Talk about killing the wonder of childhood.
I’m not generally a big fan of killing wonder or squelching possibilities; but when my daughter was born I did lay down a loose “no princess” rule, which her grandparents to their credit have largely respected. The question is why? Why do I have such a visceral negative reaction to the princessification of little girls?
I think my aversion to princesses boils down to the fact that I don’t care for what Disney has done with them. Once upon a time, fairy tales served a purpose. As Bruno Bettelheim convincingly argued in The Uses of Enchantment: The Meaning and Importance of Fairy Tales, fairy tales were a device to help children deal with and work through some of the more complicated emotions of childhood that a young person is not yet able to analyze or articulate. Mad at your mom, but unable to fully acknowledge anger towards someone upon whom you depend so closely – that’s what evil stepmothers are for!
Historically, fairy tales have been told the world over with local cultural variation, yet the fundamental elements of dark conflict, potential peril and good vs. evil have always been present. Long before I became a parent, when my goddaughter was deep in her princess phase, for her birthday I gave her a beautifully illustrated copy of the Korean version of the Cinderella story. I even managed to find a child-sized, kimono-esque dress-up costume that resembled the illustrations in the book. I thought I was so clever, trying to use her interest in princesses as a gateway to learn about the wider world. Anyone with a princess obsessed four year old can imagine how this gift was received, sitting as it was next to a plastic tiara and pink plastic heels.

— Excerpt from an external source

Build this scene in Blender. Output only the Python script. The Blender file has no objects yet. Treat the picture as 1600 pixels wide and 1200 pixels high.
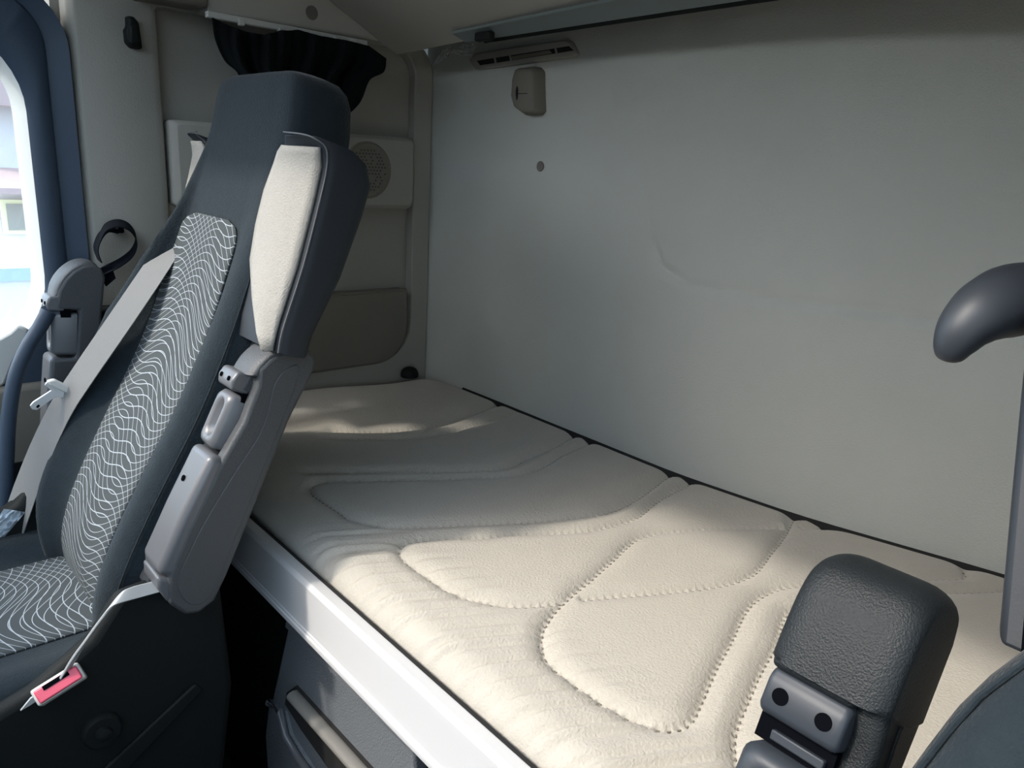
import bpy, bmesh, math, random
from mathutils import Vector, Matrix
random.seed(7)
C = bpy.context.scene.collection
V = Vector

# ------------------------------------------------------------------ camera
# axes: X towards the rear wall of the cab, Y towards the far (door) side, Z up; origin at the eye
RX, RY, RZ = (0.75077, 0.14098, 0.64533), (-0.65813, 0.24487, 0.71195), (0.05765, 0.95925, -0.27657)
def _basis():
    F, cx, cy = 1200.0, 800.0, 600.0
    vy = V((-310.0, 187.0)); hs = 0.06
    a = vy - V((cx, cy))
    t = -(F*F + a.dot(a)) / (a.dot(V((1, hs))))
    vx = vy + t*V((1, hs))
    dY = V((vy.x-cx, -(vy.y-cy), F)).normalized()
    dX = V((vx.x-cx, -(vx.y-cy), F)).normalized()
    dZ = dX.cross(dY)
    if dZ.y < 0: dZ = -dZ
    return dX, dY, dZ
DX, DY, DZ = _basis()
def ray(px, py):
    v = V((px-800.0, 600.0-py, 1200.0))
    return V((DX.dot(v), DY.dot(v), DZ.dot(v)))
def at_x(px, py, x): r = ray(px, py); return r*(x/r.x)      # measured point on a plane across the cab
def at_y(px, py, y): r = ray(px, py); return r*(y/r.y)
def at_z(px, py, z): r = ray(px, py); return r*(z/r.z)
cam_d = bpy.data.cameras.new('camera'); cam_d.sensor_width = 36.0; cam_d.lens = 27.0
cam_d.clip_start = 0.02; cam_d.clip_end = 200
cam = bpy.data.objects.new('camera', cam_d); C.objects.link(cam)
rt = V((DX.x, DY.x, DZ.x)); up = V((DX.y, DY.y, DZ.y)); fw = V((DX.z, DY.z, DZ.z))
mw = Matrix.Identity(4)
for i in range(3):
    mw[i][0] = rt[i]; mw[i][1] = up[i]; mw[i][2] = -fw[i]
cam.matrix_world = mw
bpy.context.scene.camera = cam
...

Therein lies my problem with what Disney has done to the princesses. Disney has taken the world canon of traditional stories told to children and they have flat-lined these stories, scrubbed them of all fear and potential peril, added some glitter, and reappropriated them for the purpose of selling pink plastic heels to three and four year old girls. And because of the proliferation and market domination of Disney, other toys and games and stories and potential manifestations of imaginative play get squeezed out.
So for right now, the “no princesses” rule remains in effect; because I am really enjoying seeing what she pretends to be when she isn’t presented with a slate of trademarked characters from which to choose.